Art historian and portrait miniature expert Emma Rutherford takes a look at a rare miniature of Charles I on loan to The Portland Collection. This miniature portrait of Charles I with mica overlays is on display in our museum from 26 January – 28 July. 2024.
From 26 January – 28 July 2024, one of the Civil War’s most gruesome treasures will go on display. The work consists of a base portrait miniature of King Charles I, painted in oil on copper, with transparent painted sheets made of mica (a natural mineral, which can be split into extremely thin elastic plates). When placed on top of the portrait, these painted transparent sheets transform the sitter, creating a new composite picture, much like outfitting a modern paper doll. The overlays can be changed to track the King’s journey from capture to execution. The display at the Harley Foundation’s museum opens almost 375 years to the day when, on an icy January morning in 1649, Charles I met his end.
In fact, one surprising consequence of Charles’s execution was his almost overnight transformation from ‘most-hated’ public figure to ‘martyr’. Even those who had fought on the side of the Parliamentarians felt that death was a step too far for a monarch appointed by God. With reports of those present at that shocking day dipping their handkerchiefs in the King’s blood, the cult of Charles I as ‘Martyr King’ was begun.
While it might seem a modern concept to monetise trends, the death of the King and the subsequent mourning which followed his execution required accessories which were common to bereavement rituals of the time. Whereas during the Middle Ages the living retained some form of contact with the dead through the offering of prayers for the soul, this practice was stopped at the Reformation. Post-Reformation, the dead could only be remembered, not helped – and this remembrance was aided by rings or lockets. Such aids, or memento mori, fuse the natural human need to keep in mind the presence of a dead loved one with the old traditions, and wills often stipulated funds to supply mourners with such accoutrements.

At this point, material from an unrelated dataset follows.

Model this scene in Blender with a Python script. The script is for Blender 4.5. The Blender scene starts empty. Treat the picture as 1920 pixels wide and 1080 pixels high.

The death of the King brought forth a whole range of mourning paraphernalia – from individually commissioned paintings (such as ‘The Execution of Charles I’ – by an unknown artist who collaborated eye-witness accounts and contemporary engravings to produce a painted account of the day Fig. 3) to mass-produced rings with crude enamel portraits of the King’s face (Fig.4). As images commemorating Charles I’s execution were suppressed in England, the miniature is cased and can be closed to keep the contents secret. It is likely that the miniature was painted and imported from the continent, most likely Holland, the image of the King taken from engravings, such as those by Wenceslas Hollar (1607–1677) (Fig.5).
There is no documentary evidence which reveals the exact purpose of the current miniature or others like it. The figure of Charles I has been painted in a basic fashion, the costume on the fragile mica overlays similarly primitive and the case inexpensively crafted – this is not an object made with posterity in mind. While it may seem to be fulfilling the role of a memento mori, in a kinetic and interactive fashion, it is interesting to note that there are other versions of this type of portrait, some showing a female subject who could be dressed provocatively as a nun or a courtesan (Fig.6). So was this work simply a form of entertainment – a sickening retelling of the moment that the King lost his head? Given that the user can play with the narrative of time, were these miniatures also a way of examining alternative outcomes to the reality of how events unfolded?
We may never know how or why the original owner of this portrait commissioned it – or their political leanings – but the very survival of this everyday object provides an insight into how individuals attempted to comprehend one of the most complex and disturbing periods of England’s history.